STATED GOAL
Repeat exactly what appears from the opening line of the listing to the line with "for o in list(bpy.data.objects): bpy.data.objects.remove(o)", inclusive.

DATASET CONTENT

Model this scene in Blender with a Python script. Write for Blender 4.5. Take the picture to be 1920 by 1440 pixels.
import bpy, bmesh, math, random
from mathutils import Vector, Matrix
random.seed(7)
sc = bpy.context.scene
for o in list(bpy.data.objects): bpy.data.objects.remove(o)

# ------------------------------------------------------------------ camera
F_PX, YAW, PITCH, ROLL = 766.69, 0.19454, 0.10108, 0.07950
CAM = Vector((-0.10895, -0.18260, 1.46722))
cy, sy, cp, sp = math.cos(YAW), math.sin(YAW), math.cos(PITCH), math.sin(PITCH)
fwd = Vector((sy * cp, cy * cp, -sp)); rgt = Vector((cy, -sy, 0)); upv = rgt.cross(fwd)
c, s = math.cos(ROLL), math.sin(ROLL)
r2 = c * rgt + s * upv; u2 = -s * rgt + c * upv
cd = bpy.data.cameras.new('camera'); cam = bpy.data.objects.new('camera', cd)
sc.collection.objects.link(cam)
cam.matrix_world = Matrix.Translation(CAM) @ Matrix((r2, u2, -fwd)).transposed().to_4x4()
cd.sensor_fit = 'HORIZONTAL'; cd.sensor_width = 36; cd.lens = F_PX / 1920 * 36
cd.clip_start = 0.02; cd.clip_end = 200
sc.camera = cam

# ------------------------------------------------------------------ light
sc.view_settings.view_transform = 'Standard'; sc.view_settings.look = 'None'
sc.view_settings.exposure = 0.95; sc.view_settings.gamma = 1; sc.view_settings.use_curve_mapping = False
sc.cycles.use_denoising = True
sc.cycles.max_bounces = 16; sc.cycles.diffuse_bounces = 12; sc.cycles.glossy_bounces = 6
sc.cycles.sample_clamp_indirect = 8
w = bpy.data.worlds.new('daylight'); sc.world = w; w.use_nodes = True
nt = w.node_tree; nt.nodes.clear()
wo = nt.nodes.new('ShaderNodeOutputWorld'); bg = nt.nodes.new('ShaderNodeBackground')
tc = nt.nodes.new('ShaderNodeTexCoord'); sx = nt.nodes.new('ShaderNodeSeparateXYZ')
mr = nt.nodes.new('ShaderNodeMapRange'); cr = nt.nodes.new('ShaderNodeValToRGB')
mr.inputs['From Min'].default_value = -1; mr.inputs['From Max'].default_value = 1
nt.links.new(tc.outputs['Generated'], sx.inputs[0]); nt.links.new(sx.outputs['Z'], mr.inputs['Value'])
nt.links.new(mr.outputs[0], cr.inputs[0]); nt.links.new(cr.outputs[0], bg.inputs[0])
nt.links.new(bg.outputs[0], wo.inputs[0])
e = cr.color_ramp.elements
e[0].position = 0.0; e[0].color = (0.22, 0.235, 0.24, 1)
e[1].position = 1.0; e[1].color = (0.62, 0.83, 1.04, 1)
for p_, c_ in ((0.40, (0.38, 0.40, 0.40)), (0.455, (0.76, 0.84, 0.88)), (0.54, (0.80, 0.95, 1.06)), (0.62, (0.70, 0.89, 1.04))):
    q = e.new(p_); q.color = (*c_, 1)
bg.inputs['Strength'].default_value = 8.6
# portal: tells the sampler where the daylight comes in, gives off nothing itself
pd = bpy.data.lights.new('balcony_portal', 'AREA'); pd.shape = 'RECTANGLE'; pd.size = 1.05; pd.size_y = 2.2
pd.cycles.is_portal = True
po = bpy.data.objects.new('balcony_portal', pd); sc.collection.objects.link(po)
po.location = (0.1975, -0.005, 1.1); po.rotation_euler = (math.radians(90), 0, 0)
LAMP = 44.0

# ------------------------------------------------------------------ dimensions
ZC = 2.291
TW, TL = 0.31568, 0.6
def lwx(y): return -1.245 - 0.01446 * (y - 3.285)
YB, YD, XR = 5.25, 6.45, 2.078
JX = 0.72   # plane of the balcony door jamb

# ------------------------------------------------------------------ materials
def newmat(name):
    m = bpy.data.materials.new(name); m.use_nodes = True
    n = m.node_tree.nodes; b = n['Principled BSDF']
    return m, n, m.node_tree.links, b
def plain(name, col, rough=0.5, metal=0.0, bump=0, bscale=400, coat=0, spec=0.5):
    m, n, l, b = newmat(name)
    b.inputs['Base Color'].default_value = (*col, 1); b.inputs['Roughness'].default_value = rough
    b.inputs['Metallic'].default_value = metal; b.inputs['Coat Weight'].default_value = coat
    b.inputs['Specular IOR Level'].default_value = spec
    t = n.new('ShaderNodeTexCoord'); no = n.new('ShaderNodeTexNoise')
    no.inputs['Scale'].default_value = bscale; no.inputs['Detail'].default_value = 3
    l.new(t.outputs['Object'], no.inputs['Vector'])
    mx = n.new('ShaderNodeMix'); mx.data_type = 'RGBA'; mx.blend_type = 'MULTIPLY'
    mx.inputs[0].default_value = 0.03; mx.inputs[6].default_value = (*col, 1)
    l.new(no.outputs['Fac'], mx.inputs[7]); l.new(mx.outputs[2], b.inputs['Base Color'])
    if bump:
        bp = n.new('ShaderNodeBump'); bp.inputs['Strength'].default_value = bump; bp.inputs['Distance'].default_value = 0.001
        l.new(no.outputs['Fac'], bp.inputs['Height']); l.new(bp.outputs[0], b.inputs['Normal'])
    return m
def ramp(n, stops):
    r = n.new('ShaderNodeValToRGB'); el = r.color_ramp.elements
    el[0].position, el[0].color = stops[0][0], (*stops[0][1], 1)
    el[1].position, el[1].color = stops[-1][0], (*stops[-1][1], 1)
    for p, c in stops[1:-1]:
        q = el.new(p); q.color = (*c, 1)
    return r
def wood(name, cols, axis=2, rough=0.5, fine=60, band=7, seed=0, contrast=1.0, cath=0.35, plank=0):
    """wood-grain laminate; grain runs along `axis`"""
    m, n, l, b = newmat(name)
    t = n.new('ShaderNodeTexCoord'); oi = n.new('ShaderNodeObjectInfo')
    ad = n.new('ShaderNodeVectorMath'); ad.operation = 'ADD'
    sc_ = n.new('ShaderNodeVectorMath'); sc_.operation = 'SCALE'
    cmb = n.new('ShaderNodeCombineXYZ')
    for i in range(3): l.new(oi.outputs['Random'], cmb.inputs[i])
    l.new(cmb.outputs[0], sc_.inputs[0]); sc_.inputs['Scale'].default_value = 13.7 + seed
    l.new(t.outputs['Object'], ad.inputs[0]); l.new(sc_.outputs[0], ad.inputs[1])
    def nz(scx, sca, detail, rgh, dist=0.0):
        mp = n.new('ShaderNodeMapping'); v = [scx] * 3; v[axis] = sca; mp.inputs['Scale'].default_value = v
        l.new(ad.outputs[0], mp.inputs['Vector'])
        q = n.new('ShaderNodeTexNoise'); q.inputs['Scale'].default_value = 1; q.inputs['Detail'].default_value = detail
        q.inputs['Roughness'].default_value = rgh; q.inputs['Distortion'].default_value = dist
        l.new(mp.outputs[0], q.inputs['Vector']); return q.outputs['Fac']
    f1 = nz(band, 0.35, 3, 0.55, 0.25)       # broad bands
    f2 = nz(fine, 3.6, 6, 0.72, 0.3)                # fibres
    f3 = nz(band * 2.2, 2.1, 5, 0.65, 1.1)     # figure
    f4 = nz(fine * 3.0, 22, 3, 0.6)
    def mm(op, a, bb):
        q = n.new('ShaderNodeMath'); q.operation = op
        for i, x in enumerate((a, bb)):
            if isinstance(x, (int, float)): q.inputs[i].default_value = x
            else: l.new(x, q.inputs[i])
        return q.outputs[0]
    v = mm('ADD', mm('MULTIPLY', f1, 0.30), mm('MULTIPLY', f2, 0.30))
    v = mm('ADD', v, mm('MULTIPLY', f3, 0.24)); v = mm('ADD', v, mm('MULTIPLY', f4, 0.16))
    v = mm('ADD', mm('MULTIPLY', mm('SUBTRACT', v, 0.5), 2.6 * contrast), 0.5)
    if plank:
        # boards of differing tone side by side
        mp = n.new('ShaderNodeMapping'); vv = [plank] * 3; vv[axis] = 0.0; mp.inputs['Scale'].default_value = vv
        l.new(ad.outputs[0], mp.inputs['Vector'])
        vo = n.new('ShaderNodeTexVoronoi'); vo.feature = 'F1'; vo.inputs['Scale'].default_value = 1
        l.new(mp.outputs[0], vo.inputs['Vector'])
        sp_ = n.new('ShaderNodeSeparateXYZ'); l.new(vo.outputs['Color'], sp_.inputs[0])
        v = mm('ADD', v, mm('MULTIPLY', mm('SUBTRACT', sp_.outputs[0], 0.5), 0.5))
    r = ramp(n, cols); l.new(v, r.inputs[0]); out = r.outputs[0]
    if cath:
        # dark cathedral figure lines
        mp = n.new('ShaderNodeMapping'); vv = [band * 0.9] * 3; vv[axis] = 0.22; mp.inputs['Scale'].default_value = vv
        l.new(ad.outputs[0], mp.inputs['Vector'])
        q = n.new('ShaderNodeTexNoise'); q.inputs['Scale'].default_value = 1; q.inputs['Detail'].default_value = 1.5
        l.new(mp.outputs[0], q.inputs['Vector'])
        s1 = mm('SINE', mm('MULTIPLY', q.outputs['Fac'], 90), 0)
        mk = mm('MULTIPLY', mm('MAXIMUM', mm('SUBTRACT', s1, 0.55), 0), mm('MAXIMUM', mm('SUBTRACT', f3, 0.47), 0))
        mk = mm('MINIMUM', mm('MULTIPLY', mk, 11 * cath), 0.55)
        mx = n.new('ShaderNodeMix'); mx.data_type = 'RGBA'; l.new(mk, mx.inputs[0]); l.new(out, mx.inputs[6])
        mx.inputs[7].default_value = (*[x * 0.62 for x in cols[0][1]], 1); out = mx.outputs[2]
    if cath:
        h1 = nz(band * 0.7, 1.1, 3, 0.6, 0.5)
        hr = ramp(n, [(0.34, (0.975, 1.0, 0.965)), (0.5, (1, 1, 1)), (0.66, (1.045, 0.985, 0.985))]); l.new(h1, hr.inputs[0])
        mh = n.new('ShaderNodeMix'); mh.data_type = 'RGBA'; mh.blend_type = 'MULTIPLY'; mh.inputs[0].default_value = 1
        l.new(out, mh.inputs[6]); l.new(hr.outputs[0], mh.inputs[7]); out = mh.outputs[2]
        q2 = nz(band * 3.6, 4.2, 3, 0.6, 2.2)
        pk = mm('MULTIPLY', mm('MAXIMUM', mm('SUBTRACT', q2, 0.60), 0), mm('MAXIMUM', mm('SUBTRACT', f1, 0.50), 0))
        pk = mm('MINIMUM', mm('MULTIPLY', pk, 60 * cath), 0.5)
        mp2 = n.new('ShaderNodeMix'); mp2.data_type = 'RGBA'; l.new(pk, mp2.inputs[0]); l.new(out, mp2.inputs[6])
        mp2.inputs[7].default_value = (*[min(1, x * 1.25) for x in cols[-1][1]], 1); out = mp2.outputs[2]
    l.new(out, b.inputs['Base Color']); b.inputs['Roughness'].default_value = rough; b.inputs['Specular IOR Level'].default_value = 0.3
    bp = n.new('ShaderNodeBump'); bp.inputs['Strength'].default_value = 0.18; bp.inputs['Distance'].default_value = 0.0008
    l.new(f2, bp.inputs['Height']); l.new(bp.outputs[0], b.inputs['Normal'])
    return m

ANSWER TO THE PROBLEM
Model this scene in Blender with a Python script. Write for Blender 4.5. Take the picture to be 1920 by 1440 pixels.
import bpy, bmesh, math, random
from mathutils import Vector, Matrix
random.seed(7)
sc = bpy.context.scene
for o in list(bpy.data.objects): bpy.data.objects.remove(o)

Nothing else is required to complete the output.